In his review of Philip Mann’s The Dandy at Dusk (TLS,
2/23/18) Richard Canning quotes Oscar
Wilde thusly, “in so vulgar an age as this, we all need masks.” How far away
dandyism seems in this era of moral probity, with it’s language police and
politicized sexuality! How would the l9th century flaneur or boulvardier navigate affirmative consent? Talk about paradigm shifts, the dandy would
run aground in a time fixated on the notion of human betterment. As Mann says,
“Everything the dandy feels, does, says or wears reflects a desire to stop the
clocks.” You may not ever have met a dandy, but the basic idea is that of a
person who lives in a world of irony, who wears ancien looking clothes
(as least more ancien than the era he is living in) and talks with an
affectation that's a mockery of aristocracy. Of course the dandy is above
literally everything including aristocracy which usually puts him (sorry
dandyism not being politically correct is as Mann points out usually a male
affair) in a state of poverty.

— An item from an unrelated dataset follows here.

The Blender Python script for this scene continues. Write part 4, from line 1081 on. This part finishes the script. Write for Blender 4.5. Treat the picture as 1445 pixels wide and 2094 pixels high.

Though the Duke of Windsor and the French filmmaker
Jean-Pierre Melville are apparently cited by Mann, most dandies are above the
kind of ambitions that lead to wealth while at the same time being the product
of a self-invention that’s not usually the province of a blue or black-blooded
upper crust background. Dandies thrive in cosmopolitan settings and normally show little
interest in either healthy foods or environments. There were lots of dandies in
l9th century Paris and during the 80’s and 90’s in Manhattan where refugees
from the social revolution of the 60’s patronized eccentric Victorian
structures like the Dakota and the Osborne, oases of anachronism amidst
the juggernaut of progress which would take off again at the millenium.